• [Short task]: Here is the task for the listing below: output exactly the lines from the one containing "Write a Blender" through the one containing "except Exception: pass", and leave out the pictures.

-- Start Provided information --

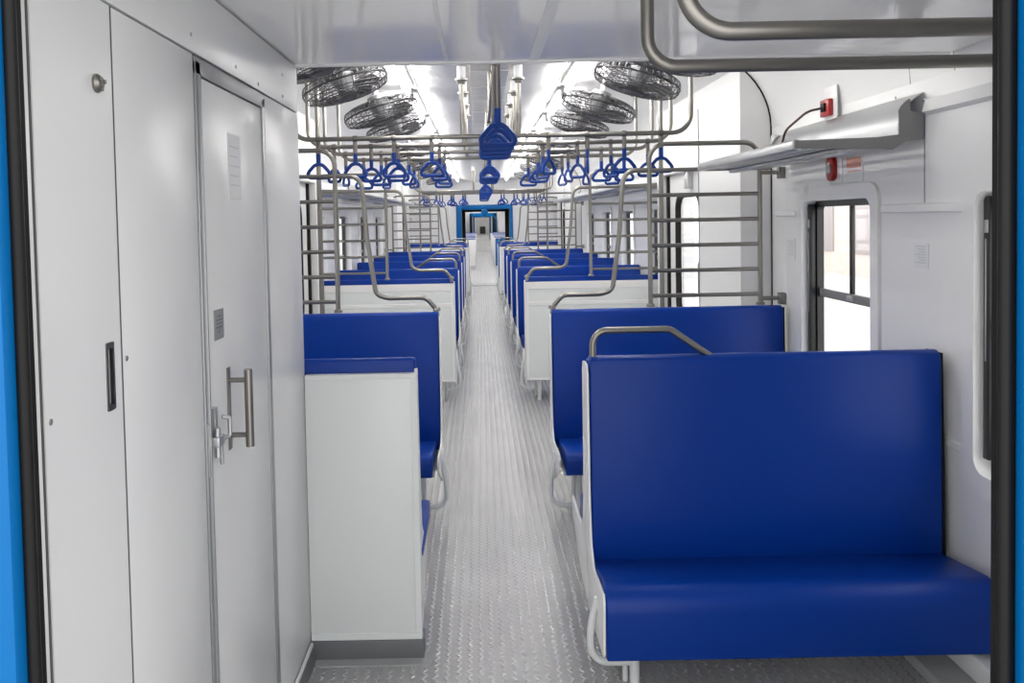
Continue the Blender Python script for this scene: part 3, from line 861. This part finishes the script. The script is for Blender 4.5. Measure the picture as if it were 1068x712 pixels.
# ------------------------------------------------------------------ carriages beyond the portal
def car(ya, yb, idx):
    bx = MB()
    bx.box(WL, WR, ya, yb, -.06, 0); struct(bx.build('floor_carriage', 'floor', smooth=False))
    for x0, x1, nm in ((WL - .1, WL, 'left'), (WR, WR + .1, 'right')):
        b = MB(); cur = ya
        y = ya + 2.5
        while y + .8 < yb - 1:
            b.box(x0, x1, cur, y, .8, 1.66); cur = y + .78; y += 1.55
        b.box(x0, x1, cur, yb, .8, 1.66); b.box(x0, x1, ya, yb, 0, .8); b.box(x0, x1, ya, yb, 1.66, 2.5)
        struct(b.build('wall_carriage_' + nm, 'white2', smooth=False))
    struct(MB().box(WL, WR, ya, yb, 2.56, 2.6).build('ceiling_carriage', 'white2', smooth=False))
    b = MB(); b.box(WL, -.45, yb, yb + .08, 0, 2.5); b.box(.75, WR, yb, yb + .08, 0, 2.5); b.box(-.45, .75, yb, yb + .08, 1.86, 2.5)
    struct(b.build('wall_carriage_end', 'white2', smooth=False))
    return
car(20.2, 41.0, 0); car(41.3, 62.0, 1); car(62.3, 88.0, 2)
for i, y in enumerate((40.9, 61.9)):
    t = sthing('door_%d' % (21 + i))
    b = MB(); b.box(-.50, -.38, y, y + .06, 0, 1.9, .01); b.box(.74, .86, y, y + .06, 0, 1.9, .01); b.box(-.50, .86, y, y + .06, 1.72, 1.9, .01)
    b.build('jamb', 'portal_blue', t)
t = sthing('door_23')
MB().box(-.45, .75, 87.9, 87.96, 0, 1.86).build('leaf', 'white2', t)
MB().box(.02, .62, 87.86, 87.9, .02, .80, .02).build('lower_panel', 'door_dark', t)
cb = {}
def far_bench(s, Y, blue, label):
    key = (s, blue)
    x0, x1 = (.49, 1.65) if s > 0 else (-1.5, -.15)
    if key in cb: return dup(cb[key], (0, Y, 0), 0, label)
    t = thing('train_bench', label, 'bench', (0, Y, 0))
    MB().box(x0, x1, 0, .06, .10, .95, .01).build('backrest' if blue else 'back_panel', 'portal_blue' if blue else 'white2', t)
    MB().prism([(.06, .30), (.06, .98), (.12, .98), (.24, .44), (.6, .43), (.6, .33)], 'x', x0 + .01, x1, .01).build('seat', 'vinyl', t)
    MB().box(x0 - .0, x0 + .02, .1, .55, 0, .34).build('leg', 'panel', t) if s > 0 else MB().box(x1 - .02, x1, .1, .55, 0, .34).build('leg', 'panel', t)
    cb[key] = t
    return t
for s in (1, -1):
    for i, Y in enumerate((26.0, 28.0, 30.0, 32.5, 35.0, 37.5)):
        far_bench(s, Y, s > 0 and i == 0, f'bench {SD[s]} of aisle in the next carriage, {ORD[i]} beyond the far blue portal')
for s, nm in ((1, 'right'), (-1, 'left')):
    b = MB(); b.box(*((.92, 1.70) if s > 0 else (-1.55, -.68)), 39.6, 40.8, 0, 2.5)
    struct(b.build('wall_carriage_cabin_' + nm, 'white2', smooth=False))
    b = MB(); x = .70 if s > 0 else -.42
    b.box(x - .06, x + .06, 40.6, 40.9, 0, 1.72, .01)
    struct(b.build('trim_17', 'black', smooth=False))
for i, Y in enumerate((21.5, 23.5, 26, 28.5, 31, 34, 37, 40, 45, 52, 58, 66, 74, 82)):
    for s in (1, -1):
        clight(XC + s * .6, Y, f'strip ceiling light {SD[s]} of aisle in the carriages beyond, {ORD[i]} past the far portal')

# ------------------------------------------------------------------ outside: platform and a pale building
struct(MB().box(WR + .35, 15.0, -6, 95, -.4, -.1).build('ground', 'asphalt', smooth=False))
struct(MB().box(-9.0, WL - .35, -6, 95, -.4, -.1).build('ground_left', 'asphalt', smooth=False))
t = thing('station_building', 'pale building seen overexposed through the near right window', 'building', (10, 12, -.1))
MB().box(0, 3, -14, 16, 0, 2.6).build('wall', 'facade', t, smooth=False)
for k in range(12):
    w = MB().box(-.05, .02, -13 + k * 2.4, -11.9 + k * 2.4, .6, 1.9, .01).build('window_opening', 'facade_dark', t)

# ------------------------------------------------------------------ world, lamps, camera
w = bpy.data.worlds.new('sky'); S.world = w; w.use_nodes = True
bg = w.node_tree.nodes['Background']
bg.inputs[0].default_value = (1, .985, .97, 1); bg.inputs[1].default_value = 1.6

F, PITCH, ROLL = 850.0, math.radians(2.07), math.radians(1.1)
cam = bpy.data.cameras.new('camera'); co = bpy.data.objects.new('camera', cam); COL.objects.link(co)
S.camera = co
cam.sensor_fit = 'HORIZONTAL'; cam.sensor_width = 36; cam.lens = F / 1068 * 36
cam.clip_start = .02; cam.clip_end = 300
px, py = 500.69, 259.12                       # principal point
cam.shift_x = (534 - px) / 1068
cam.shift_y = -(356 - py) / 1068
co.location = (0, 0, 1.6)
co.rotation_euler = (Matrix.Rotation(PI / 2 - PITCH, 3, 'X') @ Matrix.Rotation(-ROLL, 3, 'Z')).to_euler()

vs = S.view_settings
S.display_settings.display_device = 'sRGB'
vs.view_transform = 'Standard'; vs.look = 'None'; vs.exposure = 0.86; vs.gamma = 1.0; vs.use_curve_mapping = False
S.cycles.use_denoising = True
S.cycles.max_bounces = 10; S.cycles.diffuse_bounces = 6; S.cycles.glossy_bounces = 5; S.cycles.transparent_max_bounces = 12
S.cycles.sample_clamp_indirect = 6
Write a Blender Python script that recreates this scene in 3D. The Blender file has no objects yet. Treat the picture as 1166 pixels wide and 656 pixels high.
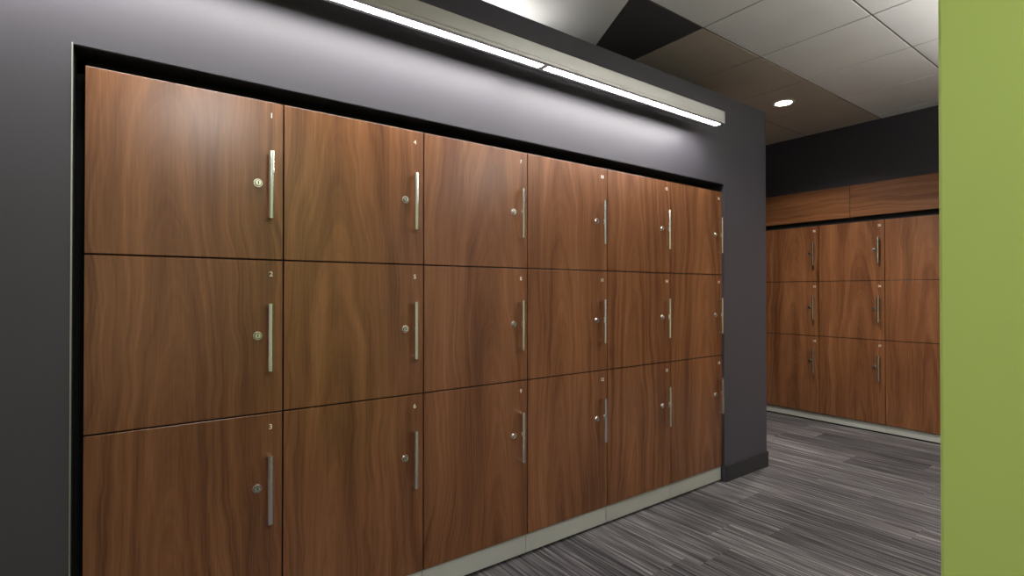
import bpy, bmesh, math, random
from mathutils import Vector, Matrix
random.seed(4)
D = 1.85
EYE = 0.648*D
sc = bpy.context.scene
try:
    sc.view_settings.view_transform = 'Standard'
    sc.view_settings.look = 'None'
except Exception: pass

# ------------------------------------------------------------ materials
def new_mat(name):
    m = bpy.data.materials.new(name); m.use_nodes = True
    nt = m.node_tree; b = nt.nodes['Principled BSDF']
    return m, nt, b
def N(nt, t, **kw):
    n = nt.nodes.new(t)
    for k, v in kw.items(): setattr(n, k, v)
    return n
def L(nt, a, b): nt.links.new(a, b)
def math_n(nt, op, a, b=None, c=None):
    n = N(nt, 'ShaderNodeMath', operation=op)
    for i, v in enumerate((a, b, c)):
        if v is None: continue
        if isinstance(v, (int, float)): n.inputs[i].default_value = v
        else: L(nt, v, n.inputs[i])
    return n.outputs[0]
def ramp(nt, fac, stops):
    r = N(nt, 'ShaderNodeValToRGB'); e = r.color_ramp.elements
    while len(e) < len(stops): e.new(0.5)
    for el, (p, c) in zip(e, stops):
        el.position = p; el.color = (*c, 1)
    L(nt, fac, r.inputs[0]); return r.outputs[0]

def paint(name, col, rough=0.6, bump=0.03, scale=250, var=0.04):
    m, nt, b = new_mat(name)
    tc = N(nt, 'ShaderNodeTexCoord')
    n1 = N(nt, 'ShaderNodeTexNoise'); n1.inputs['Scale'].default_value = 1.5
    L(nt, tc.outputs['Object'], n1.inputs['Vector'])
    c0 = tuple(x*(1-var) for x in col); c1 = tuple(x*(1+var) for x in col)
    L(nt, ramp(nt, n1.outputs['Fac'], [(0.3, c0), (0.7, c1)]), b.inputs['Base Color'])
    b.inputs['Roughness'].default_value = rough
    n2 = N(nt, 'ShaderNodeTexNoise'); n2.inputs['Scale'].default_value = scale
    L(nt, tc.outputs['Object'], n2.inputs['Vector'])
    bp = N(nt, 'ShaderNodeBump'); bp.inputs['Strength'].default_value = bump
    bp.inputs['Distance'].default_value = 0.002
    L(nt, n2.outputs['Fac'], bp.inputs['Height']); L(nt, bp.outputs[0], b.inputs['Normal'])
    return m
def metal(name, col, rough=0.2, brushed=False):
    m, nt, b = new_mat(name)
    b.inputs['Metallic'].default_value = 1; b.inputs['Base Color'].default_value = (*col, 1)
    tc = N(nt, 'ShaderNodeTexCoord'); mp = N(nt, 'ShaderNodeMapping')
    mp.inputs['Scale'].default_value = (2, 2, 300) if brushed else (40, 40, 40)
    L(nt, tc.outputs['Object'], mp.inputs[0])
    n = N(nt, 'ShaderNodeTexNoise'); n.inputs['Scale'].default_value = 1
    L(nt, mp.outputs[0], n.inputs['Vector'])
    r = N(nt, 'ShaderNodeMapRange')
    r.inputs['To Min'].default_value = rough*0.8; r.inputs['To Max'].default_value = rough*1.25
    L(nt, n.outputs['Fac'], r.inputs['Value']); L(nt, r.outputs[0], b.inputs['Roughness'])
    return m
def emit(name, col, st):
    m, nt, b = new_mat(name)
    b.inputs['Base Color'].default_value = (0.9, 0.9, 0.9, 1)
    b.inputs['Emission Color'].default_value = (*col, 1)
    b.inputs['Emission Strength'].default_value = st
    return m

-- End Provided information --

• [Answer in full]:
Write a Blender Python script that recreates this scene in 3D. The Blender file has no objects yet. Treat the picture as 1166 pixels wide and 656 pixels high.
import bpy, bmesh, math, random
from mathutils import Vector, Matrix
random.seed(4)
D = 1.85
EYE = 0.648*D
sc = bpy.context.scene
try:
    sc.view_settings.view_transform = 'Standard'
    sc.view_settings.look = 'None'
except Exception: pass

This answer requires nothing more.